→ **Task to complete**
Only the lines from the start of the data through the one containing "return Vector((d[0] * t, Y, CZ" belong in your answer; return them exactly.

§ §

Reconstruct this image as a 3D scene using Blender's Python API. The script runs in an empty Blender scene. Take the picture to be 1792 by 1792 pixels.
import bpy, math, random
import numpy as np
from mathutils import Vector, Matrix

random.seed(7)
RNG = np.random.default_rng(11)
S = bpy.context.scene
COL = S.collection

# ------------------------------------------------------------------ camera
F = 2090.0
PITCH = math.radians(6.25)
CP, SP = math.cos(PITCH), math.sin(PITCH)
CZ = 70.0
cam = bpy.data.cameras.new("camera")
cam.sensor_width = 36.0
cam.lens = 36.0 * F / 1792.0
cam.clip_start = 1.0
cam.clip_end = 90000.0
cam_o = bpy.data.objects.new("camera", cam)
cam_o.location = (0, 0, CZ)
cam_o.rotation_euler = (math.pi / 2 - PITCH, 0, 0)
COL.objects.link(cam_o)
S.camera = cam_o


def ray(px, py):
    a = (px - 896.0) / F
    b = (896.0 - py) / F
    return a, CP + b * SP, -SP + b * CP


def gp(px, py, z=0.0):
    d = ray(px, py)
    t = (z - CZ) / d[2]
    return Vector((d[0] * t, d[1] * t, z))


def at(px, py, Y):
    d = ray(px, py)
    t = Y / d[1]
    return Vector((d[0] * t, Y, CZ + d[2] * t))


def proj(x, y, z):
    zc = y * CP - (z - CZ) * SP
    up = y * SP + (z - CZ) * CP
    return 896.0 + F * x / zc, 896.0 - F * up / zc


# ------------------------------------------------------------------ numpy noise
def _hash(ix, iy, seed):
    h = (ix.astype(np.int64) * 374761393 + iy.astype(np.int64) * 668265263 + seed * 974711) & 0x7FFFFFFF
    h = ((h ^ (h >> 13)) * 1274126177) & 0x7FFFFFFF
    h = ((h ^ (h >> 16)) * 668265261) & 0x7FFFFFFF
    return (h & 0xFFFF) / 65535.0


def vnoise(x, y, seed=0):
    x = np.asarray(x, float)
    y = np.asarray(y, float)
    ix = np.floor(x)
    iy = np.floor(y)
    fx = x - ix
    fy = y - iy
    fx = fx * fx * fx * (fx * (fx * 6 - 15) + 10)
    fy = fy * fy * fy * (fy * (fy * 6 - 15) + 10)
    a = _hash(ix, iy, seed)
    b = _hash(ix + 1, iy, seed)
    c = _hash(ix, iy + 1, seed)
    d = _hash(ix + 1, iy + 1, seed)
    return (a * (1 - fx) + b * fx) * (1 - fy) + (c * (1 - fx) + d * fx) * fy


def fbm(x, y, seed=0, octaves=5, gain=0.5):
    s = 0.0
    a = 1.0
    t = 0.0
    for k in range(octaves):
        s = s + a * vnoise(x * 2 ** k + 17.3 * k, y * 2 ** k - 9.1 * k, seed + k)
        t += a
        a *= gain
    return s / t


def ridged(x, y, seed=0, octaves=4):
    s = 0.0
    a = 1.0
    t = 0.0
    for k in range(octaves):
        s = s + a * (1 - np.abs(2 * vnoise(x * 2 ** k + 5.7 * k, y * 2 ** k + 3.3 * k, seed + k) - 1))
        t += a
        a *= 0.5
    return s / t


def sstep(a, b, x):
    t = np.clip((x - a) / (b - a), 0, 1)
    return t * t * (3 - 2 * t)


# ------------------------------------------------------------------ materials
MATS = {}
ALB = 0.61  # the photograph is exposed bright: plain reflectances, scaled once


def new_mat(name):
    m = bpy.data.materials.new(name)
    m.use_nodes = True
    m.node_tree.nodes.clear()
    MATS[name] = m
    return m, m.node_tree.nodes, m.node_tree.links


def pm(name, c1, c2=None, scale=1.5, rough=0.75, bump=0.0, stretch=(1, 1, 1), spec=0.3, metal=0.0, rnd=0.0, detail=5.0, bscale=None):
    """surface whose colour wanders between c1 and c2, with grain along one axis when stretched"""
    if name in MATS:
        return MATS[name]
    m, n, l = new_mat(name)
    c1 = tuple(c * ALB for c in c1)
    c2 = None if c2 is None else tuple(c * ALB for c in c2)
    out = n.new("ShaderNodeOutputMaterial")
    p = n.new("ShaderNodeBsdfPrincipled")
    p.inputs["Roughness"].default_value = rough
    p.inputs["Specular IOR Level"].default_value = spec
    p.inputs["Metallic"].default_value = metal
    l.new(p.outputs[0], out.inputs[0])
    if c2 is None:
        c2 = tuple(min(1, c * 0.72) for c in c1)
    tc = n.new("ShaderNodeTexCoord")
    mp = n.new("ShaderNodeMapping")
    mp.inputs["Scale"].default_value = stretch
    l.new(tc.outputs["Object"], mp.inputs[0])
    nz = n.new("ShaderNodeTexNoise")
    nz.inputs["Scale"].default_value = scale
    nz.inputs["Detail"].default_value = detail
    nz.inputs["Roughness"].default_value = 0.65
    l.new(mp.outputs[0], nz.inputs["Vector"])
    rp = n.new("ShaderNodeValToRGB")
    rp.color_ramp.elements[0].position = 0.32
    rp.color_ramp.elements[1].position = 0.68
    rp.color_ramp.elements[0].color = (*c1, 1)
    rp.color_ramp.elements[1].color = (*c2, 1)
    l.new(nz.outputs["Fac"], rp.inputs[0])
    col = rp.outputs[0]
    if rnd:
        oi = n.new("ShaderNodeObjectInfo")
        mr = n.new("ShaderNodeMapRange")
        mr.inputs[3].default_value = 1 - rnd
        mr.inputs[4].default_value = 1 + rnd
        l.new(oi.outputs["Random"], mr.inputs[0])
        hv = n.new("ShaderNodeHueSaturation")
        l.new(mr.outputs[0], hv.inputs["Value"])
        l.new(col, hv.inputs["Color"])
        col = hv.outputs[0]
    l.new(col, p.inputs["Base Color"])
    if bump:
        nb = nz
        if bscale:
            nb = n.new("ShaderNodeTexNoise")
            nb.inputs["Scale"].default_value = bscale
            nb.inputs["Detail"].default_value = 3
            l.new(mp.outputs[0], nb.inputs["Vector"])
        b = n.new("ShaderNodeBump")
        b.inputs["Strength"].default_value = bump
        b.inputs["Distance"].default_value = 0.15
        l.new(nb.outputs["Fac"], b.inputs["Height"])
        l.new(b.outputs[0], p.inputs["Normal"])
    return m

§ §

→ **Response to the exercise**
Reconstruct this image as a 3D scene using Blender's Python API. The script runs in an empty Blender scene. Take the picture to be 1792 by 1792 pixels.
import bpy, math, random
import numpy as np
from mathutils import Vector, Matrix

random.seed(7)
RNG = np.random.default_rng(11)
S = bpy.context.scene
COL = S.collection

# ------------------------------------------------------------------ camera
F = 2090.0
PITCH = math.radians(6.25)
CP, SP = math.cos(PITCH), math.sin(PITCH)
CZ = 70.0
cam = bpy.data.cameras.new("camera")
cam.sensor_width = 36.0
cam.lens = 36.0 * F / 1792.0
cam.clip_start = 1.0
cam.clip_end = 90000.0
cam_o = bpy.data.objects.new("camera", cam)
cam_o.location = (0, 0, CZ)
cam_o.rotation_euler = (math.pi / 2 - PITCH, 0, 0)
COL.objects.link(cam_o)
S.camera = cam_o


def ray(px, py):
    a = (px - 896.0) / F
    b = (896.0 - py) / F
    return a, CP + b * SP, -SP + b * CP


def gp(px, py, z=0.0):
    d = ray(px, py)
    t = (z - CZ) / d[2]
    return Vector((d[0] * t, d[1] * t, z))


def at(px, py, Y):
    d = ray(px, py)
    t = Y / d[1]
    return Vector((d[0] * t, Y, CZ + d[2] * t))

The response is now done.